(Data excerpts)
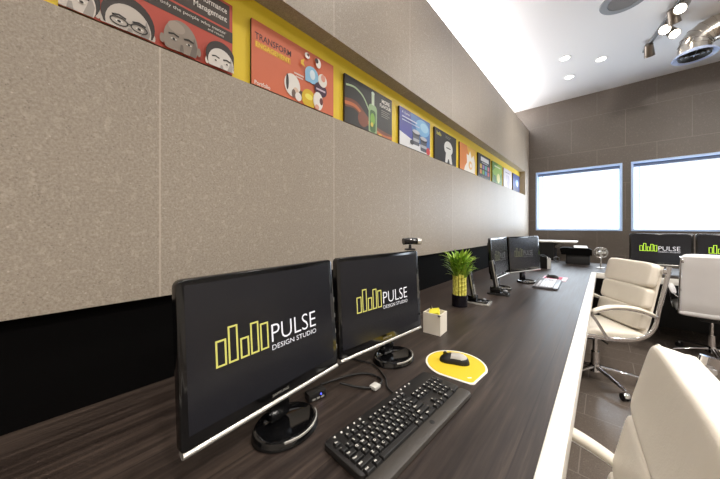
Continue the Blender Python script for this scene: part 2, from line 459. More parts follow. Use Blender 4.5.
# 3: bottle
p = Print().rect((30, 27, 24), 0, 0, PW, PH)
def band(c, pts, w): p.line(c, [tuple(q)[:2] for q in spline([Vector((*a, 0)) for a in pts], 6)], w)
band((116, 62, 36), [(0, .17), (.1, .178), (.2, .12), (.3, .075), (.4, .06), (.497, .055)], .055)
band((196, 110, 60), [(0, .168), (.1, .172), (.2, .115), (.3, .07), (.4, .052), (.497, .06)], .022)
p.ell((128, 66, 38), .17, .11, .05, .05)
band((170, 190, 150), [(.01, .28), (.09, .29), (.17, .26), (.23, .19)], .012)
p.poly((150, 180, 130), rrect(.225, .03, .315, .24, .03)).poly((60, 100, 40), rrect(.24, .05, .30, .2, .02))
p.ell((130, 180, 60), .268, .14, .024, .04).ell((220, 200, 70), .26, .1, .014, .016).rect((200, 215, 190), .255, .235, .285, .31).ell((210, 225, 205), .27, .315, .017, .012)
p.ell((220, 180, 60), .2, .03, .02, .014).ell((230, 190, 70), .35, .045, .022, .014)
p.txt((240, 236, 228), 'MORE', .365, .285, .036, bold=.001).txt((240, 236, 228), 'FLAVOUR', .345, .252, .034, width=.13, bold=.001)
for i, q in enumerate((.228, .214, .2, .186)): p.rect((150, 148, 140), .36, q, .46 - .02 * (i % 2), q + .005)
poster(1.165, 'black poster with a green bottle and orange swirl', p)

# 4: blue with jars
p = Print().rect((70, 120, 190), 0, 0, PW, PH)
p.poly((62, 66, 160), [(0, .12), (.2, .12), (.16, PH), (0, PH)]).ell((120, 180, 226), .36, .26, .12, .07).ell((160, 208, 238), .39, .27, .07, .04)
p.poly((236, 238, 242), [(0, 0), (PW, 0), (PW, .1), (.2, .12), (0, .155)])
for u, v in ((.25, .09), (.375, .06)):
    p.poly((86, 90, 104), rrect(u - .055, v, u + .055, v + .095, .014)).ell((44, 46, 56), u, v + .1, .062, .022).ell((190, 194, 204), u, v + .112, .06, .016).rect((180, 184, 194), u - .05, v + .03, u + .05, v + .055)
p.ell((60, 62, 74), .18, .1, .03, .02).ell((206, 60, 60), .455, .075, .034, .036)
p.txt((225, 230, 245), 'A cleaner', .03, .30, .03).rect((210, 218, 240), .03, .27, .26, .28).rect((200, 210, 236), .03, .245, .3, .253)
poster(1.762, 'blue and white poster with two grey jars', p)

# 5: black with white figure
p = Print().rect((28, 26, 25), 0, 0, PW, PH)
p.txt((210, 200, 60), 'hello', .04, .285, .05, bold=.001).rect((120, 118, 112), .23, .31, .36, .316).rect((120, 118, 112), .23, .295, .33, .301)
p.ell((225, 225, 222), .3, .2, .1, .07).rect((28, 26, 25), .25, .195, .35, .205)
p.poly((225, 225, 222), [(.24, .15), (.36, .15), (.39, .02), (.33, .02), (.31, .09), (.29, .09), (.27, .02), (.22, .02)])
poster(2.352, 'black poster with a plain white figure and small yellow heading', p)

# 6: orange with white splash
p = Print().rect((214, 132, 66), 0, 0, PW, PH).poly((226, 178, 72), [(.2, PH), (PW, PH), (PW, 0), (.4, 0)])
p.poly((240, 236, 228), [(.12, .02), (.46, .02), (.47, .18), (.42, .27), (.36, .22), (.31, .3), (.26, .24), (.2, .25), (.21, .15), (.15, .1)])
p.ell((232, 190, 120), .32, .13, .06, .05).ell((245, 240, 232), .33, .13, .03, .025)
poster(2.945, 'orange poster with a white splash shape', p)
# 7: black with colour grid
p = Print().rect((36, 36, 40), 0, 0, PW, PH).rect((230, 230, 230), 0, 0, PW, .05).rect((220, 220, 222), .1, .26, .42, .315).rect((170, 170, 175), .14, .235, .38, .248)
cs = [(220, 140, 60), (120, 180, 90), (90, 150, 200), (200, 80, 90), (220, 190, 80), (150, 120, 180), (90, 180, 170), (210, 110, 130)]
for i in range(8): p.poly(cs[i], rrect(.06 + .1 * (i % 4), .09 + .07 * (i // 4), .135 + .1 * (i % 4), .145 + .07 * (i // 4), .01))
poster(3.53, 'black poster with a grid of small coloured squares', p)
# 8: green
p = Print().rect((92, 138, 50), 0, 0, PW, PH).poly((140, 180, 70), [(0, .2), (.3, PH), (PW, PH), (PW, .24), (.2, .08)]).ell((225, 220, 140), .3, .13, .08, .07).ell((60, 104, 40), .12, .1, .07, .06).rect((210, 214, 180), .1, .28, .4, .3)
poster(4.115, 'green poster with a pale yellow round shape', p, (120, 120, 50))
# 9: pale
p = Print().rect((226, 222, 230), 0, 0, PW, PH).ell((186, 178, 196), .28, .15, .09, .1).ell((206, 200, 214), .2, .2, .08, .06).rect((160, 150, 170), .1, .28, .36, .295)
poster(4.70, 'pale lilac and white poster second from the end of the niche', p, (170, 160, 150))
# 10: blue
p = Print().rect((40, 66, 140), 0, 0, PW, PH).ell((150, 190, 235), .3, .2, .11, .06).ell((230, 236, 245), .32, .18, .06, .05).poly((28, 40, 96), [(0, 0), (PW, 0), (PW, .08), (0, .13)])
poster(5.285, 'dark blue poster at the far end of the niche', p)

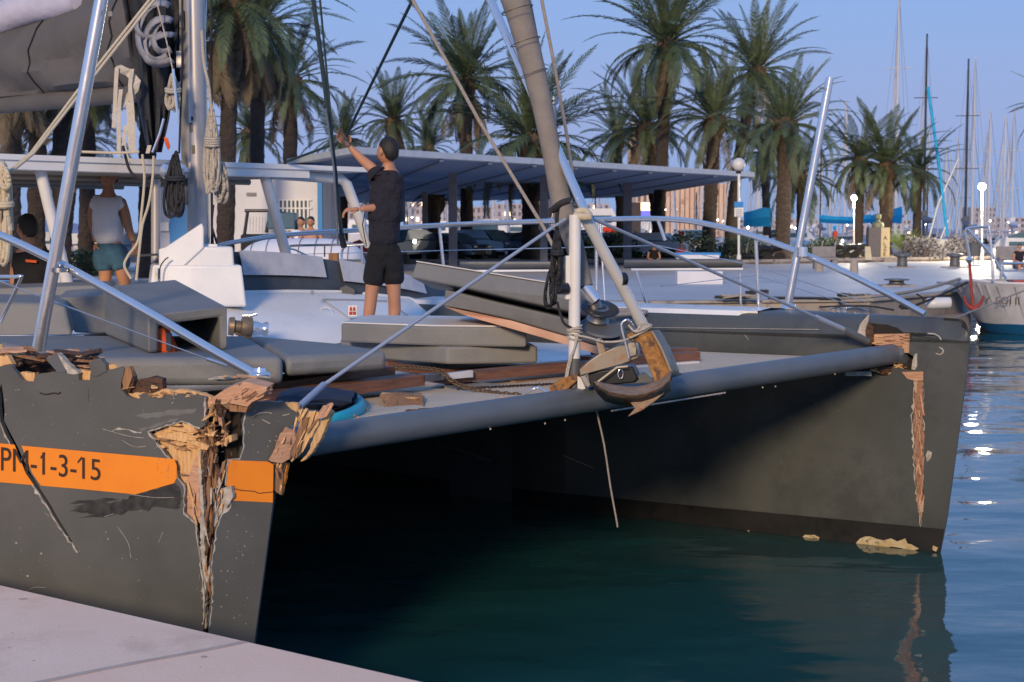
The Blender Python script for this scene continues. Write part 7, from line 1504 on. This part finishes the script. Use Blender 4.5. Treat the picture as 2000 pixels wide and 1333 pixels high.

(Request)
Quote the listing above in full, except for the pictures.

(Problem solution)
Continue the Blender Python script for this scene: part 2, from line 459. More parts follow. Use Blender 4.5.
# 3: bottle
p = Print().rect((30, 27, 24), 0, 0, PW, PH)
def band(c, pts, w): p.line(c, [tuple(q)[:2] for q in spline([Vector((*a, 0)) for a in pts], 6)], w)
band((116, 62, 36), [(0, .17), (.1, .178), (.2, .12), (.3, .075), (.4, .06), (.497, .055)], .055)
band((196, 110, 60), [(0, .168), (.1, .172), (.2, .115), (.3, .07), (.4, .052), (.497, .06)], .022)
p.ell((128, 66, 38), .17, .11, .05, .05)
band((170, 190, 150), [(.01, .28), (.09, .29), (.17, .26), (.23, .19)], .012)
p.poly((150, 180, 130), rrect(.225, .03, .315, .24, .03)).poly((60, 100, 40), rrect(.24, .05, .30, .2, .02))
p.ell((130, 180, 60), .268, .14, .024, .04).ell((220, 200, 70), .26, .1, .014, .016).rect((200, 215, 190), .255, .235, .285, .31).ell((210, 225, 205), .27, .315, .017, .012)
p.ell((220, 180, 60), .2, .03, .02, .014).ell((230, 190, 70), .35, .045, .022, .014)
p.txt((240, 236, 228), 'MORE', .365, .285, .036, bold=.001).txt((240, 236, 228), 'FLAVOUR', .345, .252, .034, width=.13, bold=.001)
for i, q in enumerate((.228, .214, .2, .186)): p.rect((150, 148, 140), .36, q, .46 - .02 * (i % 2), q + .005)
poster(1.165, 'black poster with a green bottle and orange swirl', p)

# 4: blue with jars
p = Print().rect((70, 120, 190), 0, 0, PW, PH)
p.poly((62, 66, 160), [(0, .12), (.2, .12), (.16, PH), (0, PH)]).ell((120, 180, 226), .36, .26, .12, .07).ell((160, 208, 238), .39, .27, .07, .04)
p.poly((236, 238, 242), [(0, 0), (PW, 0), (PW, .1), (.2, .12), (0, .155)])
for u, v in ((.25, .09), (.375, .06)):
    p.poly((86, 90, 104), rrect(u - .055, v, u + .055, v + .095, .014)).ell((44, 46, 56), u, v + .1, .062, .022).ell((190, 194, 204), u, v + .112, .06, .016).rect((180, 184, 194), u - .05, v + .03, u + .05, v + .055)
p.ell((60, 62, 74), .18, .1, .03, .02).ell((206, 60, 60), .455, .075, .034, .036)
p.txt((225, 230, 245), 'A cleaner', .03, .30, .03).rect((210, 218, 240), .03, .27, .26, .28).rect((200, 210, 236), .03, .245, .3, .253)
poster(1.762, 'blue and white poster with two grey jars', p)

# 5: black with white figure
p = Print().rect((28, 26, 25), 0, 0, PW, PH)
p.txt((210, 200, 60), 'hello', .04, .285, .05, bold=.001).rect((120, 118, 112), .23, .31, .36, .316).rect((120, 118, 112), .23, .295, .33, .301)
p.ell((225, 225, 222), .3, .2, .1, .07).rect((28, 26, 25), .25, .195, .35, .205)
p.poly((225, 225, 222), [(.24, .15), (.36, .15), (.39, .02), (.33, .02), (.31, .09), (.29, .09), (.27, .02), (.22, .02)])
poster(2.352, 'black poster with a plain white figure and small yellow heading', p)

# 6: orange with white splash
p = Print().rect((214, 132, 66), 0, 0, PW, PH).poly((226, 178, 72), [(.2, PH), (PW, PH), (PW, 0), (.4, 0)])
p.poly((240, 236, 228), [(.12, .02), (.46, .02), (.47, .18), (.42, .27), (.36, .22), (.31, .3), (.26, .24), (.2, .25), (.21, .15), (.15, .1)])
p.ell((232, 190, 120), .32, .13, .06, .05).ell((245, 240, 232), .33, .13, .03, .025)
poster(2.945, 'orange poster with a white splash shape', p)
# 7: black with colour grid
p = Print().rect((36, 36, 40), 0, 0, PW, PH).rect((230, 230, 230), 0, 0, PW, .05).rect((220, 220, 222), .1, .26, .42, .315).rect((170, 170, 175), .14, .235, .38, .248)
cs = [(220, 140, 60), (120, 180, 90), (90, 150, 200), (200, 80, 90), (220, 190, 80), (150, 120, 180), (90, 180, 170), (210, 110, 130)]
for i in range(8): p.poly(cs[i], rrect(.06 + .1 * (i % 4), .09 + .07 * (i // 4), .135 + .1 * (i % 4), .145 + .07 * (i // 4), .01))
poster(3.53, 'black poster with a grid of small coloured squares', p)
# 8: green
p = Print().rect((92, 138, 50), 0, 0, PW, PH).poly((140, 180, 70), [(0, .2), (.3, PH), (PW, PH), (PW, .24), (.2, .08)]).ell((225, 220, 140), .3, .13, .08, .07).ell((60, 104, 40), .12, .1, .07, .06).rect((210, 214, 180), .1, .28, .4, .3)
poster(4.115, 'green poster with a pale yellow round shape', p, (120, 120, 50))
# 9: pale
p = Print().rect((226, 222, 230), 0, 0, PW, PH).ell((186, 178, 196), .28, .15, .09, .1).ell((206, 200, 214), .2, .2, .08, .06).rect((160, 150, 170), .1, .28, .36, .295)
poster(4.70, 'pale lilac and white poster second from the end of the niche', p, (170, 160, 150))
# 10: blue
p = Print().rect((40, 66, 140), 0, 0, PW, PH).ell((150, 190, 235), .3, .2, .11, .06).ell((230, 236, 245), .32, .18, .06, .05).poly((28, 40, 96), [(0, 0), (PW, 0), (PW, .08), (0, .13)])
poster(5.285, 'dark blue poster at the far end of the niche', p)

The Blender Python script for this scene continues. Write part 7, from line 1504 on. This part finishes the script. Use Blender 4.5. Treat the picture as 2000 pixels wide and 1333 pixels high.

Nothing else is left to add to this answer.